Sign of the Financial Industry Regulatory Authority

Fifth Third Securities Inc. a brokerage firm headquartered in Cincinnati Ohio has been censured and fined $4,000,000.00 by Financial Industry Regulatory Authority (FINRA) founded on the firm’s consent to findings that it (1) made misstatements and omissions in the course of effecting variable annuity business (2) effected variable annuity exchanges that were not suitable for customers and (3) failed to supervise its variable annuity business to ensure that registered representatives procured correct information about customer’s existing and prospective variable annuities. Letter of Acceptance, Waiver and Consent, No. 2013035051401 (May 8, 2018).

According to the AWC, the firm had been previously censured and fined $1,750,000.00 by FINRA based upon the firm’s consent to findings that it violated National Association of Securities Dealers (NASD) Rules 2310 and 3010 by effecting variable annuity transactions that were not suitable for customers and for failing to supervise sales of variable annuities. Letter of Acceptance, Waiver and Consent, No. 2005002244101 (Apr. 15, 2009). As part of resolving that regulatory infraction, Fifth Third Securities Inc. consented to an undertaking wherein the firm was responsible for strengthening its supervisory protocol to reduce the risk of harming customers.

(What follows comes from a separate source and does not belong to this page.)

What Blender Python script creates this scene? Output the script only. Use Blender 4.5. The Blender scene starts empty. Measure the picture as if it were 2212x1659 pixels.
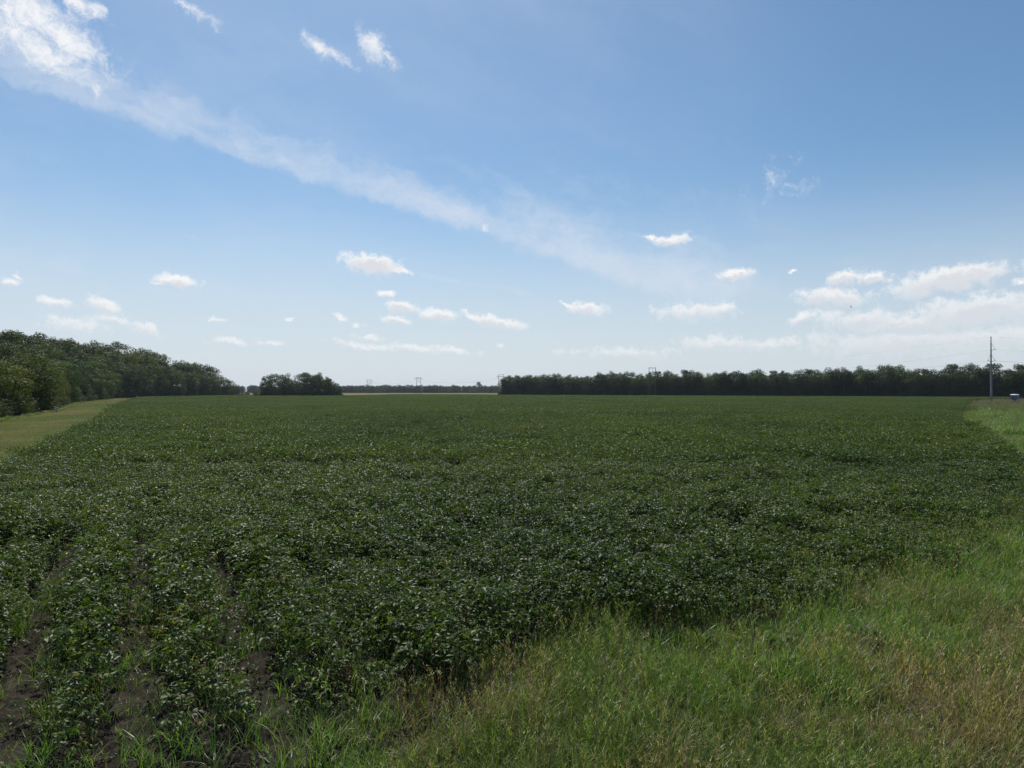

The AWC stated that the firm failed to comply with the undertaking because they never implemented recommendations made by an independent consultant in regard to the adoption of procedures for supervising and reviewing registered representatives’ variable annuity exchanges.

The AWC stated that between 2013 and 2015, the firm executed sales of at least $165,000,000.00 worth of variable annuities through one thousand four hundred thirty-one exchanges. The AWC stated that $8,290,000.00 in dealer concessions had been generated as a result of the sales. However, FINRA determined that the firm continued to commit regulatory infractions in the administration of the firm’s annuity business.

The AWC stated that between 2013 and 2015, omissions and misrepresentations were made to customers regarding the benefits and costs relating to exchanges of variable annuities. FINRA also concluded that the firm failed to have an adequate basis for concluding that recommendations and approvals should be made in reference to most exchanges that FINRA reviewed. The AWC further stated that omissions and misstatements had been made concerning seventy-seven percent of the two-hundred fifty exchanges that FINRA had reviewed from a total of one thousand four hundred thirty one.

Particularly, registered representatives were required to complete a variable annuity exchange form along with other forms when a variable annuity exchange would be recommended to the investor. The AWC stated that a comparative chart was utilized by the firm to apprise prospective investors about the benefits and costs relating to the existing annuity versus the new annuity. Those forms also contained sections where registered representatives would provide rationale for exchanging the annuities. The firm’s registered representatives were reportedly required to sign documentation regarding their recommendations and have it reviewed and approved by a principal before the transactions could be consummated.

Evidently, omissions and misstatements had been made regarding the benefits or costs of variable annuity exchanges so that it would appear as though the customer would be better off in pursuing the exchanges to annuities offered through Firth Third Securities. The AWC stated that some of the forms contained overstated fees or incorrect fees on the customers’ existing annuities. The AWC revealed that in other cases, the forms understated or omitted values of customers’ existing living benefit riders which those customers would be give up by transferring to the new annuities offered through Fifth Third Securities. The firm’s forms even contained confirmations that the annuities that would be proposed to customers contained living benefit riders when the customers’ prospective annuities would not actually contain the living benefit riders.

The AWC stated that the failure of the registered representatives to procure accurate information concerning the benefits and drawbacks of the annuities caused the registered representatives to be unable to adequately evaluate the suitability of the exchanges. As a result, the registered representatives were reportedly in no position to determine that the exchanges were suitable for the customers that the representatives recommended the products to.

Moreover, FINRA stated that the firm neglected to set forth a reasonable mechanism by which supervisory personnel could make sure that the firm’s registered representatives procured the correct information on existing and prospective annuities. FINRA further stated that the firm did not adequately train registered representatives to compare features and benefits of annuities. Consequently, ninety-two percent of the annuity exchanges had been approved, and of those that were approved, several contained one or more omissions or misstatements on the annuity exchange forms.

FINRA found that the firm’s conduct was violative of FINRA Rules 2010, 2330(b), 2330(c), 2330(d), 2330(e) and NASD Rules 2110 and 2821(d).